A mother pushed a stroller adorned in blue ribbons that fluttered in Friday’s chilly breeze.
“I want them to know that life is precious,” said Kristal Stosich, of her three sons, the youngest of whom, 10-month-old Jack, sat in the stroller. “I want them to support police and respect life.”
Stosich and the man with the cigar were among the dozens who gathered at 111th Street and Avenue H as Chicago Police Officer John P. Rivera’s flag-draped casket was carried into Church of Annunciata for a private funeral Mass Friday morning.
Rivera, a Gresham District patrolman who would have marked two years on the force in May, was off duty when he was shot March 23 in the River North neighborhood in what Cook County prosecutors have said was a case of mistaken identity.
“It’s one of those things where it’s not hit me yet,” said Colin Butterfield, 24, a classmate of Rivera’s at Brother Rice High School.
Butterfield recalled his friend as someone who was happy enough in his own skin to poke fun at himself.

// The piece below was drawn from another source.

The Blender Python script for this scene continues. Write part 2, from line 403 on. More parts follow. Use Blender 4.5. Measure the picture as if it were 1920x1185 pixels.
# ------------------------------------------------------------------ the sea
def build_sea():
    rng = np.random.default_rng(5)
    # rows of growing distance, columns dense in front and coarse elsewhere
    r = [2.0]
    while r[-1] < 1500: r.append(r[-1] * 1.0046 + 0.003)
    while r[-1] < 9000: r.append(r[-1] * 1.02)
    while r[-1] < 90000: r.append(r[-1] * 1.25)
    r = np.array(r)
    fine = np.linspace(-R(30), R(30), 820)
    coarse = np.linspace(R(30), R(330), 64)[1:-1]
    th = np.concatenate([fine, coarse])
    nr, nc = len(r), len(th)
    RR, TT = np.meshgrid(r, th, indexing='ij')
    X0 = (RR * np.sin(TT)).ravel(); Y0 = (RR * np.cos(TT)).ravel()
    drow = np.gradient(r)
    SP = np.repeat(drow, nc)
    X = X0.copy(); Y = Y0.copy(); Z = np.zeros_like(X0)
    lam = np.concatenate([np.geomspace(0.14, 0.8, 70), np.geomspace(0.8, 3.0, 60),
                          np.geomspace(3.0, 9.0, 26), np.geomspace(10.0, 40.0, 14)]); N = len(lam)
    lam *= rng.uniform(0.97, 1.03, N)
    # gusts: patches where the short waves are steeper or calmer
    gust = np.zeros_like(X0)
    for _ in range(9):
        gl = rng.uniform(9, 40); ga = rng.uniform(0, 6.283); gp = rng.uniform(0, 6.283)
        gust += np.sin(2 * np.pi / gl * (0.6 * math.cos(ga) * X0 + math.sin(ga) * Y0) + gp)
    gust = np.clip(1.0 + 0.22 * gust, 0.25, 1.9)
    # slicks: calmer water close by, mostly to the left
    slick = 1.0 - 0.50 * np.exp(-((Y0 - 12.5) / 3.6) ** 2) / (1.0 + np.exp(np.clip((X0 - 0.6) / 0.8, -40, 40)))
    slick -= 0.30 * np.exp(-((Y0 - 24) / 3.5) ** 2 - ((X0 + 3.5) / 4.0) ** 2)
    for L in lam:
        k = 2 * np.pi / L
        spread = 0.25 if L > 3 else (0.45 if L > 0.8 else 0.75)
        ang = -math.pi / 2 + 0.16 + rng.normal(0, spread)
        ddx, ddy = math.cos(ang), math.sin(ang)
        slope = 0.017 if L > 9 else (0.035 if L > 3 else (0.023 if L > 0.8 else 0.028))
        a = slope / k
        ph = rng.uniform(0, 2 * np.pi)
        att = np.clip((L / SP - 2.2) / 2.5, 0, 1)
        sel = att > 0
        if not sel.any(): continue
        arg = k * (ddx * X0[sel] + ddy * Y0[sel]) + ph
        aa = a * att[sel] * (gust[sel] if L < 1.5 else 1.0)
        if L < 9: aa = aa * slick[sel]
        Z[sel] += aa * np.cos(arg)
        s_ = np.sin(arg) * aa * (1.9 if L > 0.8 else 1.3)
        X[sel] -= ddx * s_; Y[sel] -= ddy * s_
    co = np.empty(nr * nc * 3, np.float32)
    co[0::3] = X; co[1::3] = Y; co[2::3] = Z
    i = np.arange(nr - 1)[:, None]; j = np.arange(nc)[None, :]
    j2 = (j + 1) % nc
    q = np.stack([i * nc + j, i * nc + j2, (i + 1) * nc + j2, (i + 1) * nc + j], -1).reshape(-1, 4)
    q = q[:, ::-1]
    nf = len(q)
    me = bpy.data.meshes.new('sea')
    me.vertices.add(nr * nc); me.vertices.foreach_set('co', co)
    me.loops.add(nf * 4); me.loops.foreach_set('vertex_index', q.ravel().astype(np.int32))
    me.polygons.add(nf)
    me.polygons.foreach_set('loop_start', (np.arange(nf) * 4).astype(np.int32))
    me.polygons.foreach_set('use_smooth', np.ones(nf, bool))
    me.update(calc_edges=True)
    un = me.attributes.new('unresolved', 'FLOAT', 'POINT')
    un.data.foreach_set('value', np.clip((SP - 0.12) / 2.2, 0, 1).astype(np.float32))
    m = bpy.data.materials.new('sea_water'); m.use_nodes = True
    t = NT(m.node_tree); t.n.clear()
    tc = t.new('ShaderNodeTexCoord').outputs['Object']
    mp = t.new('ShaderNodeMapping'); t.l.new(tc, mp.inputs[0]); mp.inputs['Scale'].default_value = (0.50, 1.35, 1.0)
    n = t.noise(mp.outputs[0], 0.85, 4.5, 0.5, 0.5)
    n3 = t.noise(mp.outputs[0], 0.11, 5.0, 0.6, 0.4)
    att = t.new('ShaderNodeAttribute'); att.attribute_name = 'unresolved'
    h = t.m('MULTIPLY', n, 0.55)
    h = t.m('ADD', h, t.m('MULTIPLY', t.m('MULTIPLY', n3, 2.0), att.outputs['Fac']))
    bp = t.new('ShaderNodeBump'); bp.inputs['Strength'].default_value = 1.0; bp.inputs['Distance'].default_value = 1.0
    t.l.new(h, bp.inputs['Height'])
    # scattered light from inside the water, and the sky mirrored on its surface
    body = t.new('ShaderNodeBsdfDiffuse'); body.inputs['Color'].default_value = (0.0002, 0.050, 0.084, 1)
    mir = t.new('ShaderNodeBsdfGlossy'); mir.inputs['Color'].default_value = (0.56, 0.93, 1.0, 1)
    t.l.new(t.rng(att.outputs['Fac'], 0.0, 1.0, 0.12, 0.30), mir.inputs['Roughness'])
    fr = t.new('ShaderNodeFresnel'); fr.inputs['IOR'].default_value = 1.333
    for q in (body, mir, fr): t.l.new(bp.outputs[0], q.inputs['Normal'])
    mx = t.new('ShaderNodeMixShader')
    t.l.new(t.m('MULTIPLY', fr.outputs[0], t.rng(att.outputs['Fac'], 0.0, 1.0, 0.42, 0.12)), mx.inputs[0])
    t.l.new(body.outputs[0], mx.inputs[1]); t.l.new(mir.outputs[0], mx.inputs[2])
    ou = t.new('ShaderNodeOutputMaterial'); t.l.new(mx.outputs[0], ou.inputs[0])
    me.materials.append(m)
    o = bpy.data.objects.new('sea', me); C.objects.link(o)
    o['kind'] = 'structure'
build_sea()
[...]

Butterfield also remembered his friend’s bravery — on the night he was shot, Rivera shielded his girlfriend from the bullets.
“Just as he jumped on top of his girlfriend in the car, he would have done the same thing for any of us,” Butterfield said. “Knowing that he would have sacrificed himself for the people he loved, we needed to be here.”
As Butterfield spoke, dozens of police officers stood at attention in their dress blues, the bills of their hats gleaming in the sunlight.
Inside the chapel, where white flowers were fashioned into the shape of a Chicago police star, Rivera’s fellow police officers and a cousin remembered him as someone they considered a brother, a genuine, tell-it-like-it-is guy who had dreamed since he was a kid of being a police officer.
“He actually lived his dream and, unfortunately, it was taken away too soon,” said mourner Joann Caporale, 56, whose son went to grade school with Rivera.
Some two hours after the service began, a lone bagpiper led the way out of the chapel, “Amazing Grace” floating out from his pipes. The caramel-colored casket came next, followed by grieving family members.
As the casket was placed in a silver-gray hearse, the flag now removed, a cluster of about 20 first- and second-graders from nearby Jane Addams Elementary School watched in silence. And as the hearse prepared to pull away for Rivera’s final journey, several children raised their tiny hands to their foreheads in salute.